Former Chancellor, and now front-runner for Boris Johnson’s role, Rishi Sunak has <attacked EU red tape>, and promises a big bonfire thereof. Sure, lol.
For 5 years, Brexiters like Sunak have been banging on about “cutting EU red tape”. For 5 years, they have conspicuously failed to produce a list of the EU red tape they wish to cut, or why.
Given that all this alleged EU red tape was a key reason behind Brexit, the biggest constitutional change to hit Britain in 50 years, one would have thought that they’d long since have published a massive list of the thousands upon thousands of “hated” EU red tape that they were banging on about, together with a detailed rationale for each cut and an independently-costed analysis of the massive savings to be made from such mighty cuts.
So where is it?
Where is your big Brexit-y EU red tape list then?
Sunak obviously is an intelligent bloke.
Isn’t it sad though, that, in 2022, in the age of internet-fuelled stupidity, overweening ambition effectively obliges an intelligent bloke to talk unadulterated bollocks. If he doesn’t talk bollocks, people won’t vote for him.
Brexit was a vote for more, not less, red tape. Unless Britain wishes to become like N. Korea and cease trading with its neighbours altogether on ideological purity grounds (and some of today’s British politicians are not far off being that barking), British companies must adhere to EU regulations. Just as you need to adhere to US regulations when exporting to the US etc.
Ou cannot have Brexit without having solely British product etc standards. Otherwise, wtf was the point of Brexit?
Brexit simply means that British companies must now cobble together a British equivalent of existing EU standards. Inevitably, over time, these standards will diverge, in a piecemeal fashion. In some places, EU and British standards will be identical. In others, a bit different. In others, very different.
A mess, in other words.
British companies, therefore, as a matter of simple logic, will need to produce goods which are compliant with differing, and occasionally sharply-divergent, standards.
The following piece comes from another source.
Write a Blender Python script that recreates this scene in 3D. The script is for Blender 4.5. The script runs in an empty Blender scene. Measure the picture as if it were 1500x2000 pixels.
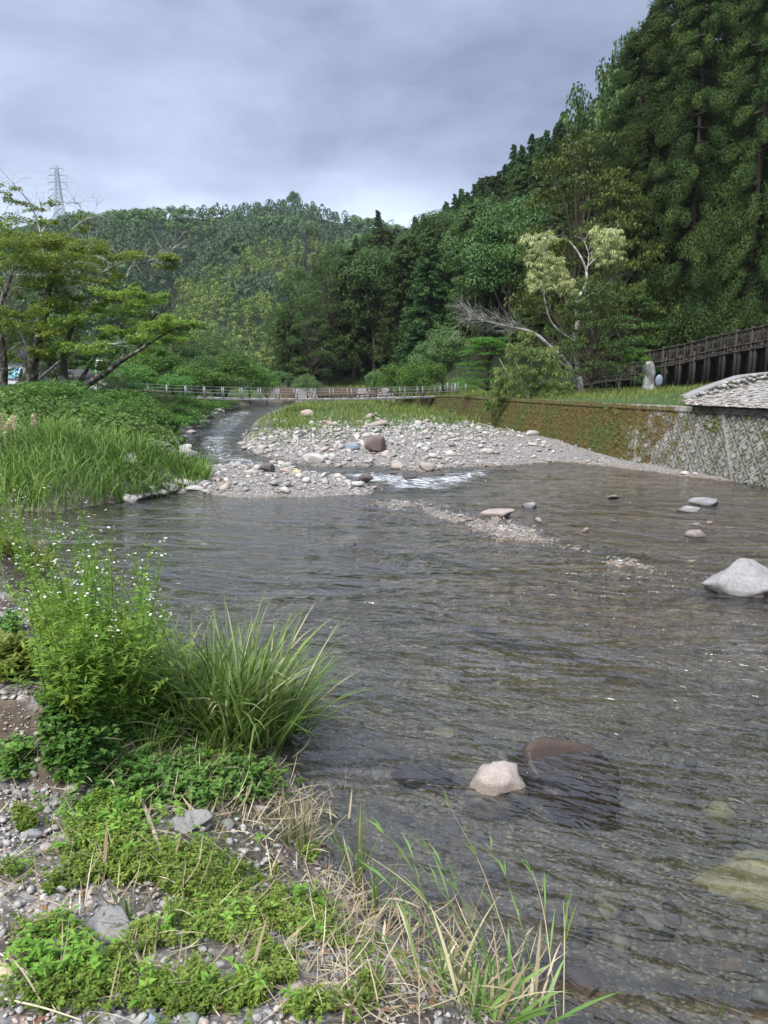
import bpy, math, random
import numpy as np
from mathutils import Vector

# ------------------------------------------------------------------ camera, sky, sun
sc = bpy.context.scene
COL = sc.collection
CAMZ = 2.6
PITCH = math.atan(255.0 / 1450.0)
cd = bpy.data.cameras.new("camera"); cam = bpy.data.objects.new("camera", cd); COL.objects.link(cam)
cam.location = (0, 0, CAMZ); cam.rotation_euler = (math.pi / 2 - PITCH, 0, 0)
cd.sensor_fit = 'HORIZONTAL'; cd.sensor_width = 36.0; cd.lens = 36.0 * 1450 / 1500
cd.clip_start = 0.05; cd.clip_end = 5000
sc.camera = cam
sc.render.engine = 'CYCLES'
sc.cycles.use_denoising = True
sc.cycles.max_bounces = 8; sc.cycles.transparent_max_bounces = 12
sc.cycles.diffuse_bounces = 3; sc.cycles.glossy_bounces = 3; sc.cycles.transmission_bounces = 4
sc.cycles.sample_clamp_indirect = 6.0
sc.cycles.caustics_reflective = False; sc.cycles.caustics_refractive = False
sc.view_settings.view_transform = 'Standard'; sc.view_settings.look = 'None'
sc.view_settings.gamma = 1.0; sc.view_settings.exposure = 1.32

SUN_EL, SUN_AZ = math.radians(50), math.radians(212)     # azimuth clockwise from +Y
world = bpy.data.worlds.new("World"); sc.world = world; world.use_nodes = True
wt = world.node_tree; wt.nodes.clear()
def wn(t, **k):
    n = wt.nodes.new(t)
    for a, b in k.items(): setattr(n, a, b)
    return n
wout = wn('ShaderNodeOutputWorld'); wbg = wn('ShaderNodeBackground'); wbg.inputs[1].default_value = 0.09
sky = wn('ShaderNodeTexSky', sky_type='NISHITA', sun_disc=False, sun_elevation=SUN_EL, sun_rotation=SUN_AZ)
tcw = wn('ShaderNodeTexCoord'); mpw = wn('ShaderNodeMapping'); mpw.inputs['Scale'].default_value = (1.0, 1.0, 2.4)
mpw.inputs['Location'].default_value = (0.4, 0.25, 0.0)
nz = wn('ShaderNodeTexNoise'); nz.inputs['Scale'].default_value = 2.1; nz.inputs['Detail'].default_value = 7; nz.inputs['Roughness'].default_value = 0.55; nz.inputs['Distortion'].default_value = 0.25
crp = wn('ShaderNodeValToRGB')
crp.color_ramp.elements[0].position = 0.36; crp.color_ramp.elements[0].color = (1.08, 1.32, 1.95, 1)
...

That, in anybody’s book, is “more red tape”. As the cross-party House of Commons Public Accounts Committee (PAC) <noted recently>, “UK trade is down and border controls have increased costs and added more red tape for business as a direct result of Brexit”.
None of that matters to a Brexiter.
Sunak’s daft position – supporting more red tape, while attacking red tape – will help him politically, since Brexit essentially is an English nationalist cult which has nothing to do with making money or carrying out business with your neighbours in a logical and straightforward fashion.
Cults merely seek performative commitment, not facts.